Request | Write out the data below in full. Keep it exact.

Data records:
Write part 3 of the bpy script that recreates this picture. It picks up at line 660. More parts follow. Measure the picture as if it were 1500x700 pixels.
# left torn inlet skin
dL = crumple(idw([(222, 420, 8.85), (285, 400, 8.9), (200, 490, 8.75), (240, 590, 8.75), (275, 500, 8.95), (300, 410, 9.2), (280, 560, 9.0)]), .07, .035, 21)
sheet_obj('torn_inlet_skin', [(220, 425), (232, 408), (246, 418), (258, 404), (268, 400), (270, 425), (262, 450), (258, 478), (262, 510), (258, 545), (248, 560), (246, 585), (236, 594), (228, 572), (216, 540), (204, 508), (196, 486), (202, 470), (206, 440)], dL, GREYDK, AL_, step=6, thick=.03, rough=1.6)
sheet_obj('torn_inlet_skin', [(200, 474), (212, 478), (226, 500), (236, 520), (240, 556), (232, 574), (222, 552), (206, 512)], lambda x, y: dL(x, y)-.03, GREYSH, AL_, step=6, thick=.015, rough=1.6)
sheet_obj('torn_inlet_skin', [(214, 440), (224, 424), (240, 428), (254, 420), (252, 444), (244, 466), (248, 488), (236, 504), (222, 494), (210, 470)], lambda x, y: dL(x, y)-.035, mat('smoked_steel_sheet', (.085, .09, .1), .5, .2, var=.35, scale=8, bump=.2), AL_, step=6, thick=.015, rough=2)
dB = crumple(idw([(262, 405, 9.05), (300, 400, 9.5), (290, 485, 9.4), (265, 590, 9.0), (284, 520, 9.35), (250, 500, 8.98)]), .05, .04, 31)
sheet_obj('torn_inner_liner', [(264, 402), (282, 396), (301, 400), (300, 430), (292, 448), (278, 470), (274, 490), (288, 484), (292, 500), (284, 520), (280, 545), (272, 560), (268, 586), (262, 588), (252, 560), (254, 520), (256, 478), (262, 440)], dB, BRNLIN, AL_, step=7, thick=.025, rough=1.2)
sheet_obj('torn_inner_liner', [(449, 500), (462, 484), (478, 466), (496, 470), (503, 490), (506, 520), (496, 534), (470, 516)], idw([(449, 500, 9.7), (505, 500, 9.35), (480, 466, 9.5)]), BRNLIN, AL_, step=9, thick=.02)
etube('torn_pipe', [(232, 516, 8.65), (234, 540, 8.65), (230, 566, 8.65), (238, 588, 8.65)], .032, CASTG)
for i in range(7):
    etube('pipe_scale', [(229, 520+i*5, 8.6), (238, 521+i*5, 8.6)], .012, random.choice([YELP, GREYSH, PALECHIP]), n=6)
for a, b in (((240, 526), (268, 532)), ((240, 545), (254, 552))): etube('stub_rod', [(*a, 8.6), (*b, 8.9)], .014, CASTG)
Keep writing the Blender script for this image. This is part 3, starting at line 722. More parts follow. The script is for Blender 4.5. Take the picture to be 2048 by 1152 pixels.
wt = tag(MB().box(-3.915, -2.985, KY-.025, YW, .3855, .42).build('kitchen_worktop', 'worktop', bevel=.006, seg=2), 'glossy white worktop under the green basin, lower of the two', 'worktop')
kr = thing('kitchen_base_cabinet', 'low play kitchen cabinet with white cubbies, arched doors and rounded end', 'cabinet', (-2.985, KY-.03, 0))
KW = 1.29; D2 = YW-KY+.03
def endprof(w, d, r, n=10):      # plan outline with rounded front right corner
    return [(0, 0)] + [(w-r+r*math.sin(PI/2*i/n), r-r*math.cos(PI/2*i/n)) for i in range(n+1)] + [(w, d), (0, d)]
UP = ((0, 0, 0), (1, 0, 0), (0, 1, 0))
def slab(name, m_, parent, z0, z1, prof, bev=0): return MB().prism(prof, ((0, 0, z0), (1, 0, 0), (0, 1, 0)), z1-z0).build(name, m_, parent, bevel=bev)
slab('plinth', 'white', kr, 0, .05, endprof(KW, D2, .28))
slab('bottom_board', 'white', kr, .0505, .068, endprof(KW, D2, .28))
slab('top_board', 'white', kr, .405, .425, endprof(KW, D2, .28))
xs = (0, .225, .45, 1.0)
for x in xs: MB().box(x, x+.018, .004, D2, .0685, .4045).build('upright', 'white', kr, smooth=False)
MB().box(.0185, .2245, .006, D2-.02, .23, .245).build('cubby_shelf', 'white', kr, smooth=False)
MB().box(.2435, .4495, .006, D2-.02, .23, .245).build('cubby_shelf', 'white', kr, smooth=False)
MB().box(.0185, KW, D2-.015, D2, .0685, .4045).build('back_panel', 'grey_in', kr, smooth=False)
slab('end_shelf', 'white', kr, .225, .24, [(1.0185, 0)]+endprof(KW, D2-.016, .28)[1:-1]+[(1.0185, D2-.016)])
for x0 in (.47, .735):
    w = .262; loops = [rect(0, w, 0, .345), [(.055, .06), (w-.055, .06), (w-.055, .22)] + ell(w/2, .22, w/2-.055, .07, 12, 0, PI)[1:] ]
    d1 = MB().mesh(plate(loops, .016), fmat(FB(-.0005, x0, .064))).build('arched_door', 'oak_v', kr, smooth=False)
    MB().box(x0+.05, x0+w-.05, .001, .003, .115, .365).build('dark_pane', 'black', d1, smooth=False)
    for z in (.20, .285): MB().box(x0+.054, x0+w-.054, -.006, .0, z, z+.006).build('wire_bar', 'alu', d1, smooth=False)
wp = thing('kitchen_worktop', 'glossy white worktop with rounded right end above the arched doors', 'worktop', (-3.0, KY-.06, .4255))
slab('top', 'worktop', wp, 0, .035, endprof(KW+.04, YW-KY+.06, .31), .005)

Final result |
Write part 3 of the bpy script that recreates this picture. It picks up at line 660. More parts follow. Measure the picture as if it were 1500x700 pixels.
# left torn inlet skin
dL = crumple(idw([(222, 420, 8.85), (285, 400, 8.9), (200, 490, 8.75), (240, 590, 8.75), (275, 500, 8.95), (300, 410, 9.2), (280, 560, 9.0)]), .07, .035, 21)
sheet_obj('torn_inlet_skin', [(220, 425), (232, 408), (246, 418), (258, 404), (268, 400), (270, 425), (262, 450), (258, 478), (262, 510), (258, 545), (248, 560), (246, 585), (236, 594), (228, 572), (216, 540), (204, 508), (196, 486), (202, 470), (206, 440)], dL, GREYDK, AL_, step=6, thick=.03, rough=1.6)
sheet_obj('torn_inlet_skin', [(200, 474), (212, 478), (226, 500), (236, 520), (240, 556), (232, 574), (222, 552), (206, 512)], lambda x, y: dL(x, y)-.03, GREYSH, AL_, step=6, thick=.015, rough=1.6)
sheet_obj('torn_inlet_skin', [(214, 440), (224, 424), (240, 428), (254, 420), (252, 444), (244, 466), (248, 488), (236, 504), (222, 494), (210, 470)], lambda x, y: dL(x, y)-.035, mat('smoked_steel_sheet', (.085, .09, .1), .5, .2, var=.35, scale=8, bump=.2), AL_, step=6, thick=.015, rough=2)
dB = crumple(idw([(262, 405, 9.05), (300, 400, 9.5), (290, 485, 9.4), (265, 590, 9.0), (284, 520, 9.35), (250, 500, 8.98)]), .05, .04, 31)
sheet_obj('torn_inner_liner', [(264, 402), (282, 396), (301, 400), (300, 430), (292, 448), (278, 470), (274, 490), (288, 484), (292, 500), (284, 520), (280, 545), (272, 560), (268, 586), (262, 588), (252, 560), (254, 520), (256, 478), (262, 440)], dB, BRNLIN, AL_, step=7, thick=.025, rough=1.2)
sheet_obj('torn_inner_liner', [(449, 500), (462, 484), (478, 466), (496, 470), (503, 490), (506, 520), (496, 534), (470, 516)], idw([(449, 500, 9.7), (505, 500, 9.35), (480, 466, 9.5)]), BRNLIN, AL_, step=9, thick=.02)
etube('torn_pipe', [(232, 516, 8.65), (234, 540, 8.65), (230, 566, 8.65), (238, 588, 8.65)], .032, CASTG)
for i in range(7):
    etube('pipe_scale', [(229, 520+i*5, 8.6), (238, 521+i*5, 8.6)], .012, random.choice([YELP, GREYSH, PALECHIP]), n=6)
for a, b in (((240, 526), (268, 532)), ((240, 545), (254, 552))): etube('stub_rod', [(*a, 8.6), (*b, 8.9)], .014, CASTG)
Keep writing the Blender script for this image. This is part 3, starting at line 722. More parts follow. The script is for Blender 4.5. Take the picture to be 2048 by 1152 pixels.
wt = tag(MB().box(-3.915, -2.985, KY-.025, YW, .3855, .42).build('kitchen_worktop', 'worktop', bevel=.006, seg=2), 'glossy white worktop under the green basin, lower of the two', 'worktop')
kr = thing('kitchen_base_cabinet', 'low play kitchen cabinet with white cubbies, arched doors and rounded end', 'cabinet', (-2.985, KY-.03, 0))
KW = 1.29; D2 = YW-KY+.03
def endprof(w, d, r, n=10):      # plan outline with rounded front right corner
    return [(0, 0)] + [(w-r+r*math.sin(PI/2*i/n), r-r*math.cos(PI/2*i/n)) for i in range(n+1)] + [(w, d), (0, d)]
UP = ((0, 0, 0), (1, 0, 0), (0, 1, 0))
def slab(name, m_, parent, z0, z1, prof, bev=0): return MB().prism(prof, ((0, 0, z0), (1, 0, 0), (0, 1, 0)), z1-z0).build(name, m_, parent, bevel=bev)
slab('plinth', 'white', kr, 0, .05, endprof(KW, D2, .28))
slab('bottom_board', 'white', kr, .0505, .068, endprof(KW, D2, .28))
slab('top_board', 'white', kr, .405, .425, endprof(KW, D2, .28))
xs = (0, .225, .45, 1.0)
for x in xs: MB().box(x, x+.018, .004, D2, .0685, .4045).build('upright', 'white', kr, smooth=False)
MB().box(.0185, .2245, .006, D2-.02, .23, .245).build('cubby_shelf', 'white', kr, smooth=False)
MB().box(.2435, .4495, .006, D2-.02, .23, .245).build('cubby_shelf', 'white', kr, smooth=False)
MB().box(.0185, KW, D2-.015, D2, .0685, .4045).build('back_panel', 'grey_in', kr, smooth=False)
slab('end_shelf', 'white', kr, .225, .24, [(1.0185, 0)]+endprof(KW, D2-.016, .28)[1:-1]+[(1.0185, D2-.016)])
for x0 in (.47, .735):
    w = .262; loops = [rect(0, w, 0, .345), [(.055, .06), (w-.055, .06), (w-.055, .22)] + ell(w/2, .22, w/2-.055, .07, 12, 0, PI)[1:] ]
    d1 = MB().mesh(plate(loops, .016), fmat(FB(-.0005, x0, .064))).build('arched_door', 'oak_v', kr, smooth=False)
    MB().box(x0+.05, x0+w-.05, .001, .003, .115, .365).build('dark_pane', 'black', d1, smooth=False)
    for z in (.20, .285): MB().box(x0+.054, x0+w-.054, -.006, .0, z, z+.006).build('wire_bar', 'alu', d1, smooth=False)
wp = thing('kitchen_worktop', 'glossy white worktop with rounded right end above the arched doors', 'worktop', (-3.0, KY-.06, .4255))
slab('top', 'worktop', wp, 0, .035, endprof(KW+.04, YW-KY+.06, .31), .005)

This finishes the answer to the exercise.